Feminizar la Política

Como transmisión televisiva, el debate fue un éxito: tramoya, mal disimulada diplomacia, una hinchada peronista a la que parecían haber sacado de un partido de fútbol o un concierto, y una confrontación de estrategias de mercadeo que se rozaron y por momentos hasta colisionaron.

A contramano, el evento de la semana pasada dejó a suficiente gente frustrada porque fue la recreación de un zoco o una feria libre o una casa de subastas. Dado el nivel de preparación de casi todos los candidatos éste era un escenario previsible, y se volvía casi profético observando la tabla de encuestas que dan al segundo más votado diferentes nombres y puntajes ajustados en relación a sus directos rivales.

El debate televisado ocurrió paralelo a la creciente demanda en América Latina y España por concretar una feminización de la política, iniciativa que busca bastante más que rebasar la mayor presencia femenina en los puestos de toma de decisiones. Feminizar la política significa, de hecho, apartarse del modo matonil y vertical de mando y trasladar modos de actuar “femeninos” al campo del poder público, si por éstos se entienden gestos menos beligerantes y más inclusivos. A riesgo de caer en generalizaciones, diría que feminizar la política en Ecuador implica bajar el tono de voz, rescatar herramientas persuasivas que sean menos confrontativas, comprender y compartir y flexibilizar las tareas de crianza, matar al histrión que aparece el minuto final de despedida, dejar de lado la ya usual amenaza papel en mano, y asumir que los interlocutores son otras personas además de machotes celebrando la última burla de un candidato a golpe de testosterona.
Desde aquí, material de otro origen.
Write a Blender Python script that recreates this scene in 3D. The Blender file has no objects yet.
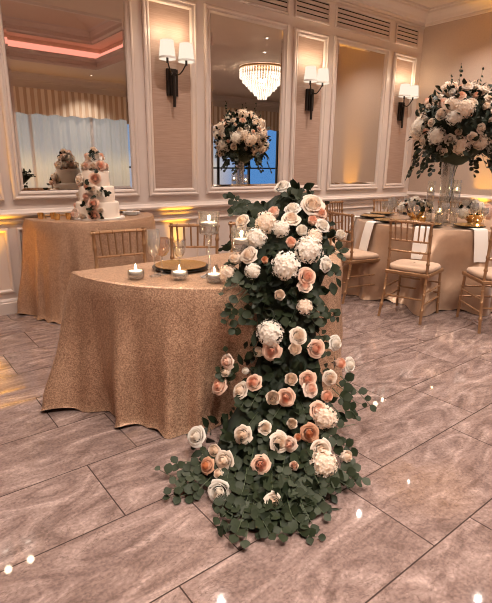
import bpy, math, random
from mathutils import Vector, Matrix
random.seed(11)
PI = math.pi
S = bpy.context.scene
COL = S.collection
WA = 4.81      # front face of the panelled wall
WB = 7.16      # face of the plain side wall
CE = 3.62      # ceiling height

E_DOWN = 66.
E_CHAND = 320.
E_SC = 1.0
E_UP = 110.
E_SKY = .75
EXPO = .66

# ------------------------------------------------------------------ materials
def node_mat(name):
    m = bpy.data.materials.new(name); m.use_nodes = True
    nt = m.node_tree
    return m, nt, nt.nodes['Principled BSDF']

def plain(name, col, rough=.6, metal=0., sheen=0., noise=0., nscale=40., bump=0., spec=.5, coat=0.):
    m, nt, b = node_mat(name)
    b.inputs['Base Color'].default_value = (*col, 1)
    b.inputs['Roughness'].default_value = rough
    b.inputs['Metallic'].default_value = metal
    b.inputs['Sheen Weight'].default_value = sheen
    b.inputs['Specular IOR Level'].default_value = spec
    b.inputs['Coat Weight'].default_value = coat
    if noise or bump:
        tc = nt.nodes.new('ShaderNodeTexCoord'); n = nt.nodes.new('ShaderNodeTexNoise')
        n.inputs['Scale'].default_value = nscale; n.inputs['Detail'].default_value = 4
        nt.links.new(tc.outputs['Object'], n.inputs['Vector'])
        if noise:
            mx = nt.nodes.new('ShaderNodeMix'); mx.data_type = 'RGBA'
            mx.inputs[6].default_value = (*[c * (1 - noise) for c in col], 1)
            mx.inputs[7].default_value = (*[min(1, c * (1 + noise)) for c in col], 1)
            nt.links.new(n.outputs['Fac'], mx.inputs[0]); nt.links.new(mx.outputs[2], b.inputs['Base Color'])
        if bump:
            bp = nt.nodes.new('ShaderNodeBump'); bp.inputs['Strength'].default_value = bump; bp.inputs['Distance'].default_value = .004
            nt.links.new(n.outputs['Fac'], bp.inputs['Height']); nt.links.new(bp.outputs[0], b.inputs['Normal'])
    return m

def emit(name, col, s):
    m = bpy.data.materials.new(name); m.use_nodes = True; nt = m.node_tree
    nt.nodes.clear()
    o = nt.nodes.new('ShaderNodeOutputMaterial'); e = nt.nodes.new('ShaderNodeEmission')
    e.inputs[0].default_value = (*col, 1); e.inputs[1].default_value = s
    nt.links.new(e.outputs[0], o.inputs[0]); return m

def thin_glass(name, tint=(.93, .93, .92), ior=1.5, gain=1.6, haze=0.):
    m = bpy.data.materials.new(name); m.use_nodes = True; nt = m.node_tree
    nt.nodes.clear()
    o = nt.nodes.new('ShaderNodeOutputMaterial'); t = nt.nodes.new('ShaderNodeBsdfTransparent'); g = nt.nodes.new('ShaderNodeBsdfGlossy')
    f = nt.nodes.new('ShaderNodeLayerWeight'); f.inputs['Blend'].default_value = .5
    q = nt.nodes.new('ShaderNodeMath'); q.operation = 'POWER'; q.inputs[1].default_value = 2.6; nt.links.new(f.outputs['Facing'], q.inputs[0])
    k = nt.nodes.new('ShaderNodeMath'); k.operation = 'MULTIPLY_ADD'; k.use_clamp = True
    x = nt.nodes.new('ShaderNodeMixShader')
    t.inputs[0].default_value = (*tint, 1); g.inputs['Roughness'].default_value = .03; k.inputs[1].default_value = .75 * gain; k.inputs[2].default_value = .06 * gain
    nt.links.new(q.outputs[0], k.inputs[0]); nt.links.new(k.outputs[0], x.inputs[0])
    nt.links.new(t.outputs[0], x.inputs[1]); nt.links.new(g.outputs[0], x.inputs[2]); nt.links.new(x.outputs[0], o.inputs[0])
    if haze:          # white diffuse mixed in, painting glints and scattered light into the glass
        d = nt.nodes.new('ShaderNodeBsdfDiffuse'); d.inputs[0].default_value = (.9, .88, .85, 1); h = nt.nodes.new('ShaderNodeMixShader'); h.inputs[0].default_value = haze
        nt.links.new(x.outputs[0], h.inputs[1]); nt.links.new(d.outputs[0], h.inputs[2]); nt.links.new(h.outputs[0], o.inputs[0])
    return m

def sequin(name, c1, c2):
    m, nt, b = node_mat(name)
    tc = nt.nodes.new('ShaderNodeTexCoord'); v = nt.nodes.new('ShaderNodeTexVoronoi'); v.inputs['Scale'].default_value = 210
    n = nt.nodes.new('ShaderNodeTexNoise'); n.inputs['Scale'].default_value = 150; n.inputs['Detail'].default_value = 3
    nt.links.new(tc.outputs['Object'], v.inputs['Vector']); nt.links.new(tc.outputs['Object'], n.inputs['Vector'])
    mx = nt.nodes.new('ShaderNodeMix'); mx.data_type = 'RGBA'
    mx.inputs[6].default_value = (*c1, 1); mx.inputs[7].default_value = (*c2, 1)
    sep = nt.nodes.new('ShaderNodeSeparateColor'); nt.links.new(v.outputs['Color'], sep.inputs[0])
    nt.links.new(sep.outputs[0], mx.inputs[0]); nt.links.new(mx.outputs[2], b.inputs['Base Color'])
    bp = nt.nodes.new('ShaderNodeBump'); bp.inputs['Strength'].default_value = .55; bp.inputs['Distance'].default_value = .004
    ad = nt.nodes.new('ShaderNodeMath'); ad.operation = 'ADD'
    nt.links.new(sep.outputs[1], ad.inputs[0]); nt.links.new(n.outputs['Fac'], ad.inputs[1])
    nt.links.new(ad.outputs[0], bp.inputs['Height']); nt.links.new(bp.outputs[0], b.inputs['Normal'])
    b.inputs['Metallic'].default_value = .5; b.inputs['Roughness'].default_value = .40
    return m

def fabric_ribs(name, c1, c2):
    m, nt, b = node_mat(name)
    tc = nt.nodes.new('ShaderNodeTexCoord'); mp = nt.nodes.new('ShaderNodeMapping'); mp.inputs['Scale'].default_value = (4, 4, 90)
    n = nt.nodes.new('ShaderNodeTexNoise'); n.inputs['Scale'].default_value = 1.2; n.inputs['Detail'].default_value = 5
    nt.links.new(tc.outputs['Object'], mp.inputs[0]); nt.links.new(mp.outputs[0], n.inputs['Vector'])
    r = nt.nodes.new('ShaderNodeMapRange'); r.inputs[1].default_value = .3; r.inputs[2].default_value = .7
    nt.links.new(n.outputs['Fac'], r.inputs[0])
    mx = nt.nodes.new('ShaderNodeMix'); mx.data_type = 'RGBA'; mx.inputs[6].default_value = (*c1, 1); mx.inputs[7].default_value = (*c2, 1)
    nt.links.new(r.outputs[0], mx.inputs[0]); nt.links.new(mx.outputs[2], b.inputs['Base Color'])
    bp = nt.nodes.new('ShaderNodeBump'); bp.inputs['Strength'].default_value = .3; bp.inputs['Distance'].default_value = .004
    nt.links.new(n.outputs['Fac'], bp.inputs['Height']); nt.links.new(bp.outputs[0], b.inputs['Normal'])
    b.inputs['Roughness'].default_value = .5; b.inputs['Sheen Weight'].default_value = .1
    return m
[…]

Por último, concretar las decisiones como posturas finales que han sido discutidas grupalmente.

Después de Correa, Abdalá, después de Adum, Nebot y ahora Glas –réplica del presidente-, la feminización de la política en el Ecuador es algo urgente. Tal vez incluso algo de vida o muerte. Es solo en ella que puede aparecer una paleta de matices que, aunque retóricamente no fungen como el palazo al enemigo,  dan acceso a una democracia radical, que es la exigencia de atender lo que dicen los demás sin espetarles la primera bajeza a disposición.

Ya que el correísmo se ha encargado de separar las acciones del Estado de las reclamaciones de la sociedad civil, o quizá porque los diversos feminismos que surgen principalmente desde Quito no han procurado trascender en sus demandas y obligar a que éstas sean políticas de Estado para todos los ciudadanos del país y no solo una clase preferencial urbana, la feminización de la política parece un horizonte bien lejano, sobre el que muchos –ya lo veo- pensarán que se trata de la simple adopción de una amanerada etiqueta de salón de té.

Pero es que hay también otro problema: de los ocho candidatos solamente una es mujer. Esta cifra es suficiente para escandalizar a cualquiera: la política como prolongación del duelo o los puñetes. Y hay otro más: la única mujer que busca ser presidenta del Ecuador ha tenido que abrirse caminos a través de una mímesis de los modos de actuar masculinos: arengando y desafiando, sin desmarcarse de la figura tutelar de su propia casa política, un tipo que mandó matar, torturar y militarizar el país al modo de una hacienda cacaotera o un huasipungo andino.

Nada debería recordarnos a que en el Ecuador gobernó León Febres Cordero. O mejor dicho: todo debería recordarnos su paso por la política del Ecuador para que nada se parezca a su tiempo. Y ante eso, no hay otra opción que feminizar la política hasta volverla la posibilidad de que venga alguien a hablar despacio, sin alzar la voz, porque está convencida de que así le van a escuchar. El trabajo real está del otro lado, en la obligación que tendremos de atenderla sin que haya necesidad de que mute en un epígono de un sujeto al que le sentaba muy bien la idea de hacer país sacando su pistolita del cinto.